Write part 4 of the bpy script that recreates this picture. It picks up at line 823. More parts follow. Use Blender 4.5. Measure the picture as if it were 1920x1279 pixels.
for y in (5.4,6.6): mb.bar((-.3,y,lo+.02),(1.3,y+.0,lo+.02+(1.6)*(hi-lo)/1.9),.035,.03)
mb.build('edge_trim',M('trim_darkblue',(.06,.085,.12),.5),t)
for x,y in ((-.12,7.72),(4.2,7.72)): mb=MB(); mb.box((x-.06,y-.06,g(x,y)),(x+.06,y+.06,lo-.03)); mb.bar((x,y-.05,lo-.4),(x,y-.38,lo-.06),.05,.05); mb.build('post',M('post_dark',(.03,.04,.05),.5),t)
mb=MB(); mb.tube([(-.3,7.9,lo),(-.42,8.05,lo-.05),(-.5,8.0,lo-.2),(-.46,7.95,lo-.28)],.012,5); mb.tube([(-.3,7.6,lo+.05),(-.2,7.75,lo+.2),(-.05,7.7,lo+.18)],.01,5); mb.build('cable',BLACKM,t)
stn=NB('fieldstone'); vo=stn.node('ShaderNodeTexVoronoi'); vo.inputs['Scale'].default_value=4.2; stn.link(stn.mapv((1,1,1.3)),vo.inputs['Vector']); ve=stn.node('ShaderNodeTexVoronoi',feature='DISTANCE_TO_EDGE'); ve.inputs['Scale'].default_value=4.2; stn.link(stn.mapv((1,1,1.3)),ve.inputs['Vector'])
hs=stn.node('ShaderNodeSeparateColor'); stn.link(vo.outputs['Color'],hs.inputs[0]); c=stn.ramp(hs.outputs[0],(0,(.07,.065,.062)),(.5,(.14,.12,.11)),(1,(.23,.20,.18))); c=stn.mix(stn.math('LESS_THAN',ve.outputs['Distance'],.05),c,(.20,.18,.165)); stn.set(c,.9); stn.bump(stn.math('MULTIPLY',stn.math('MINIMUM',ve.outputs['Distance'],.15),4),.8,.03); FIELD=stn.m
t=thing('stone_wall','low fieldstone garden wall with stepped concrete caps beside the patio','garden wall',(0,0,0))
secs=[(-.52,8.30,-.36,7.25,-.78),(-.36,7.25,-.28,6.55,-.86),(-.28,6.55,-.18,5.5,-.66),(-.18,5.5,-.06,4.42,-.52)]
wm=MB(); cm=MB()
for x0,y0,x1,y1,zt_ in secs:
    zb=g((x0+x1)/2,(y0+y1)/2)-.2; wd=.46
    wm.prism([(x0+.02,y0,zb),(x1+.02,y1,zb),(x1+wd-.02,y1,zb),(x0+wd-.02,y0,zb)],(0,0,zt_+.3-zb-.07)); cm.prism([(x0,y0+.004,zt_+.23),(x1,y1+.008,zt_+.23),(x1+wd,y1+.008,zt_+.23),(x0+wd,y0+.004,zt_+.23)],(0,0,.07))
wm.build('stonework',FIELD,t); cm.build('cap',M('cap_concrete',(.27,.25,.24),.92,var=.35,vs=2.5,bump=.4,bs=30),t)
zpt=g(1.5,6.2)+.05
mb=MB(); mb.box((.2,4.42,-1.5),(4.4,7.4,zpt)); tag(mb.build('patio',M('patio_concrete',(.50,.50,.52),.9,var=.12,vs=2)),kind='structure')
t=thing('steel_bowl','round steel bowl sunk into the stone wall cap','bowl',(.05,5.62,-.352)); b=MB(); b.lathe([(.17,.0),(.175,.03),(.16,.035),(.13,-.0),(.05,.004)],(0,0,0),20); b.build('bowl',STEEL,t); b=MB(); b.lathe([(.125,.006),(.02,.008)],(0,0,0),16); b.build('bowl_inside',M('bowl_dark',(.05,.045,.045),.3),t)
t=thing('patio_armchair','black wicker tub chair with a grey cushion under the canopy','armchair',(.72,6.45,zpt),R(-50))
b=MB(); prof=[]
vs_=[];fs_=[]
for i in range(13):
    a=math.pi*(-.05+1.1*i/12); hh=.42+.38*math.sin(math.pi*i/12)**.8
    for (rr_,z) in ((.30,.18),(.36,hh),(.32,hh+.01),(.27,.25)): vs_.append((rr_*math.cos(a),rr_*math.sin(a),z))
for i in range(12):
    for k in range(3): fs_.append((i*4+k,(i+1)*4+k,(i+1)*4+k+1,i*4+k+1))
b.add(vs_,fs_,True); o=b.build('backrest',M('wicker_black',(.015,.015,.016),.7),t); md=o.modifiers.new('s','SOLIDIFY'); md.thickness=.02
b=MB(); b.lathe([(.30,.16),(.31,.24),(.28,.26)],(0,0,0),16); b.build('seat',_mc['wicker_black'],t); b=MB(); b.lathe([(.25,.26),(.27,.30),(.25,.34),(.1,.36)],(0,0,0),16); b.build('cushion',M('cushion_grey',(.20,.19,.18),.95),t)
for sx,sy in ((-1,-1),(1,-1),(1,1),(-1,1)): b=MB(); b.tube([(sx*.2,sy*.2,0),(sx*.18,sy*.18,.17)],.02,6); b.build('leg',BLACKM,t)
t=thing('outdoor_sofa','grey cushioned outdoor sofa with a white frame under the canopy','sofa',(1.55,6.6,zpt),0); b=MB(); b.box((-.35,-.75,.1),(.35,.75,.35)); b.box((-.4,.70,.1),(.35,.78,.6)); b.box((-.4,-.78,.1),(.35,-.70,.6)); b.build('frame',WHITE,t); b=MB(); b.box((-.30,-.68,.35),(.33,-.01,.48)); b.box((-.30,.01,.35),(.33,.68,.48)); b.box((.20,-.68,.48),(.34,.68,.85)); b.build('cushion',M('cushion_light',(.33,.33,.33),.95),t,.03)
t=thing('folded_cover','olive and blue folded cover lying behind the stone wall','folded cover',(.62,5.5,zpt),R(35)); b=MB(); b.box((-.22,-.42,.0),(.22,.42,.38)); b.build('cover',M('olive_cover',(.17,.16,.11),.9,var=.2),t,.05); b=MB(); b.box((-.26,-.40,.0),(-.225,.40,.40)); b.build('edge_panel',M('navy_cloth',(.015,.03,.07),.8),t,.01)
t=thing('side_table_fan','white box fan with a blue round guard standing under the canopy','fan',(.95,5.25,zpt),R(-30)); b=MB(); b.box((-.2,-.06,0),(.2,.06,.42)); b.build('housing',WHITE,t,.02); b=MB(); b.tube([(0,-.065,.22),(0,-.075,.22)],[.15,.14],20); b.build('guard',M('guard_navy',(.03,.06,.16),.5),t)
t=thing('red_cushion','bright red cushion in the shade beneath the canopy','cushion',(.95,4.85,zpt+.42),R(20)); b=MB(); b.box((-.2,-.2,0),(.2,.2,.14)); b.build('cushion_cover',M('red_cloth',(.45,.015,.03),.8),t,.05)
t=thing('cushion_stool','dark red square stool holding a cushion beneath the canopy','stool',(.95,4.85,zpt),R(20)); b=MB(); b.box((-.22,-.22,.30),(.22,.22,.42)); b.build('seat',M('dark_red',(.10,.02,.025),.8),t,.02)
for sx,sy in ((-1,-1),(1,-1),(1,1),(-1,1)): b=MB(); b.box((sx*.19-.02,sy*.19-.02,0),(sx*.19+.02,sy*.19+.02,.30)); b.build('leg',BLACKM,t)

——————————

* _What you should do_:
The listing above should be transcribed in full, exactly as written.

* _Result for this exercise_:
Write part 4 of the bpy script that recreates this picture. It picks up at line 823. More parts follow. Use Blender 4.5. Measure the picture as if it were 1920x1279 pixels.
for y in (5.4,6.6): mb.bar((-.3,y,lo+.02),(1.3,y+.0,lo+.02+(1.6)*(hi-lo)/1.9),.035,.03)
mb.build('edge_trim',M('trim_darkblue',(.06,.085,.12),.5),t)
for x,y in ((-.12,7.72),(4.2,7.72)): mb=MB(); mb.box((x-.06,y-.06,g(x,y)),(x+.06,y+.06,lo-.03)); mb.bar((x,y-.05,lo-.4),(x,y-.38,lo-.06),.05,.05); mb.build('post',M('post_dark',(.03,.04,.05),.5),t)
mb=MB(); mb.tube([(-.3,7.9,lo),(-.42,8.05,lo-.05),(-.5,8.0,lo-.2),(-.46,7.95,lo-.28)],.012,5); mb.tube([(-.3,7.6,lo+.05),(-.2,7.75,lo+.2),(-.05,7.7,lo+.18)],.01,5); mb.build('cable',BLACKM,t)
stn=NB('fieldstone'); vo=stn.node('ShaderNodeTexVoronoi'); vo.inputs['Scale'].default_value=4.2; stn.link(stn.mapv((1,1,1.3)),vo.inputs['Vector']); ve=stn.node('ShaderNodeTexVoronoi',feature='DISTANCE_TO_EDGE'); ve.inputs['Scale'].default_value=4.2; stn.link(stn.mapv((1,1,1.3)),ve.inputs['Vector'])
hs=stn.node('ShaderNodeSeparateColor'); stn.link(vo.outputs['Color'],hs.inputs[0]); c=stn.ramp(hs.outputs[0],(0,(.07,.065,.062)),(.5,(.14,.12,.11)),(1,(.23,.20,.18))); c=stn.mix(stn.math('LESS_THAN',ve.outputs['Distance'],.05),c,(.20,.18,.165)); stn.set(c,.9); stn.bump(stn.math('MULTIPLY',stn.math('MINIMUM',ve.outputs['Distance'],.15),4),.8,.03); FIELD=stn.m
t=thing('stone_wall','low fieldstone garden wall with stepped concrete caps beside the patio','garden wall',(0,0,0))
secs=[(-.52,8.30,-.36,7.25,-.78),(-.36,7.25,-.28,6.55,-.86),(-.28,6.55,-.18,5.5,-.66),(-.18,5.5,-.06,4.42,-.52)]
wm=MB(); cm=MB()
for x0,y0,x1,y1,zt_ in secs:
    zb=g((x0+x1)/2,(y0+y1)/2)-.2; wd=.46
    wm.prism([(x0+.02,y0,zb),(x1+.02,y1,zb),(x1+wd-.02,y1,zb),(x0+wd-.02,y0,zb)],(0,0,zt_+.3-zb-.07)); cm.prism([(x0,y0+.004,zt_+.23),(x1,y1+.008,zt_+.23),(x1+wd,y1+.008,zt_+.23),(x0+wd,y0+.004,zt_+.23)],(0,0,.07))
wm.build('stonework',FIELD,t); cm.build('cap',M('cap_concrete',(.27,.25,.24),.92,var=.35,vs=2.5,bump=.4,bs=30),t)
zpt=g(1.5,6.2)+.05
mb=MB(); mb.box((.2,4.42,-1.5),(4.4,7.4,zpt)); tag(mb.build('patio',M('patio_concrete',(.50,.50,.52),.9,var=.12,vs=2)),kind='structure')
t=thing('steel_bowl','round steel bowl sunk into the stone wall cap','bowl',(.05,5.62,-.352)); b=MB(); b.lathe([(.17,.0),(.175,.03),(.16,.035),(.13,-.0),(.05,.004)],(0,0,0),20); b.build('bowl',STEEL,t); b=MB(); b.lathe([(.125,.006),(.02,.008)],(0,0,0),16); b.build('bowl_inside',M('bowl_dark',(.05,.045,.045),.3),t)
t=thing('patio_armchair','black wicker tub chair with a grey cushion under the canopy','armchair',(.72,6.45,zpt),R(-50))
b=MB(); prof=[]
vs_=[];fs_=[]
for i in range(13):
    a=math.pi*(-.05+1.1*i/12); hh=.42+.38*math.sin(math.pi*i/12)**.8
    for (rr_,z) in ((.30,.18),(.36,hh),(.32,hh+.01),(.27,.25)): vs_.append((rr_*math.cos(a),rr_*math.sin(a),z))
for i in range(12):
    for k in range(3): fs_.append((i*4+k,(i+1)*4+k,(i+1)*4+k+1,i*4+k+1))
b.add(vs_,fs_,True); o=b.build('backrest',M('wicker_black',(.015,.015,.016),.7),t); md=o.modifiers.new('s','SOLIDIFY'); md.thickness=.02
b=MB(); b.lathe([(.30,.16),(.31,.24),(.28,.26)],(0,0,0),16); b.build('seat',_mc['wicker_black'],t); b=MB(); b.lathe([(.25,.26),(.27,.30),(.25,.34),(.1,.36)],(0,0,0),16); b.build('cushion',M('cushion_grey',(.20,.19,.18),.95),t)
for sx,sy in ((-1,-1),(1,-1),(1,1),(-1,1)): b=MB(); b.tube([(sx*.2,sy*.2,0),(sx*.18,sy*.18,.17)],.02,6); b.build('leg',BLACKM,t)
t=thing('outdoor_sofa','grey cushioned outdoor sofa with a white frame under the canopy','sofa',(1.55,6.6,zpt),0); b=MB(); b.box((-.35,-.75,.1),(.35,.75,.35)); b.box((-.4,.70,.1),(.35,.78,.6)); b.box((-.4,-.78,.1),(.35,-.70,.6)); b.build('frame',WHITE,t); b=MB(); b.box((-.30,-.68,.35),(.33,-.01,.48)); b.box((-.30,.01,.35),(.33,.68,.48)); b.box((.20,-.68,.48),(.34,.68,.85)); b.build('cushion',M('cushion_light',(.33,.33,.33),.95),t,.03)
t=thing('folded_cover','olive and blue folded cover lying behind the stone wall','folded cover',(.62,5.5,zpt),R(35)); b=MB(); b.box((-.22,-.42,.0),(.22,.42,.38)); b.build('cover',M('olive_cover',(.17,.16,.11),.9,var=.2),t,.05); b=MB(); b.box((-.26,-.40,.0),(-.225,.40,.40)); b.build('edge_panel',M('navy_cloth',(.015,.03,.07),.8),t,.01)
t=thing('side_table_fan','white box fan with a blue round guard standing under the canopy','fan',(.95,5.25,zpt),R(-30)); b=MB(); b.box((-.2,-.06,0),(.2,.06,.42)); b.build('housing',WHITE,t,.02); b=MB(); b.tube([(0,-.065,.22),(0,-.075,.22)],[.15,.14],20); b.build('guard',M('guard_navy',(.03,.06,.16),.5),t)
t=thing('red_cushion','bright red cushion in the shade beneath the canopy','cushion',(.95,4.85,zpt+.42),R(20)); b=MB(); b.box((-.2,-.2,0),(.2,.2,.14)); b.build('cushion_cover',M('red_cloth',(.45,.015,.03),.8),t,.05)
t=thing('cushion_stool','dark red square stool holding a cushion beneath the canopy','stool',(.95,4.85,zpt),R(20)); b=MB(); b.box((-.22,-.22,.30),(.22,.22,.42)); b.build('seat',M('dark_red',(.10,.02,.025),.8),t,.02)
for sx,sy in ((-1,-1),(1,-1),(1,1),(-1,1)): b=MB(); b.box((sx*.19-.02,sy*.19-.02,0),(sx*.19+.02,sy*.19+.02,.30)); b.build('leg',BLACKM,t)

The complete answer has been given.